From: Owen DeLong <owen@delong.com>
To: Scott Brim <swb@employees.org>
In-Reply-To: <20080908134627.GA4108@cisco.com>
Date: Mon, 8 Sep 2008 08:58:15 -0700
Cc: NANOG list <nanog@nanog.org>
Errors-To: nanog-bounces@nanog.org


On Sep 8, 2008, at 6:46 AM, Scott Brim wrote:

> Excerpts from yangyang. wang on Mon, Sep 08, 2008 09:20:38PM +0800:
>> Hi, everyone:
>>
>>     For routing scalability issues, I have a question: why not  
>> deploy AS
>> number based routing scheme?  BGP is path vector protocol and the  
>> shortest
>> paths are calculated based on traversed AS numbers. The prefixes in  
>> the same
>> AS almost have the same AS_PATH associated, and aggregating prefixes
>> according to AS will shrink BGP routing table significantly.

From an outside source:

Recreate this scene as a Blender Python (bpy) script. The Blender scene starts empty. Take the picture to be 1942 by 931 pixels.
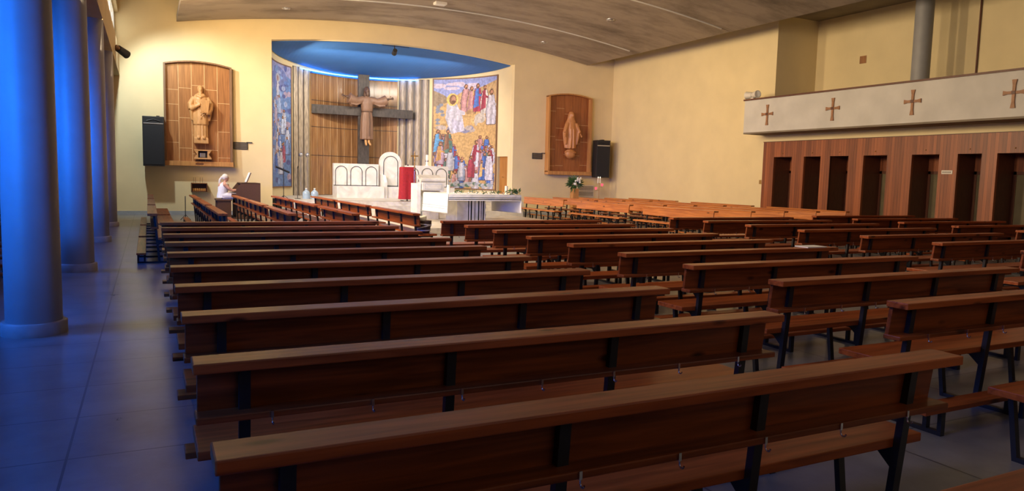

I  
>> don't know
>> what comments the ISPs make on this kind of routing scheme.
>>
>>
>> -yang
>
> It might be the right level of granularity for policy but is too
> coarse for routing.  You want to be able to route on prefixes (even if
> not everyone does it) for flexibility/TE.  Also, ASNs are not
> aggregatable so we can't use them to represent a large number of
> independently routed networks.

An AS is a collection of networks with a common
routing policy. If you are subdividing into multiple routing policies  
for
TE purposes, you, theoretically, need separate ASNs for each routing
policy.

BTW, if you have multiple unique routing policies, it is perfectly valid
to justify multiple ASNs on that basis.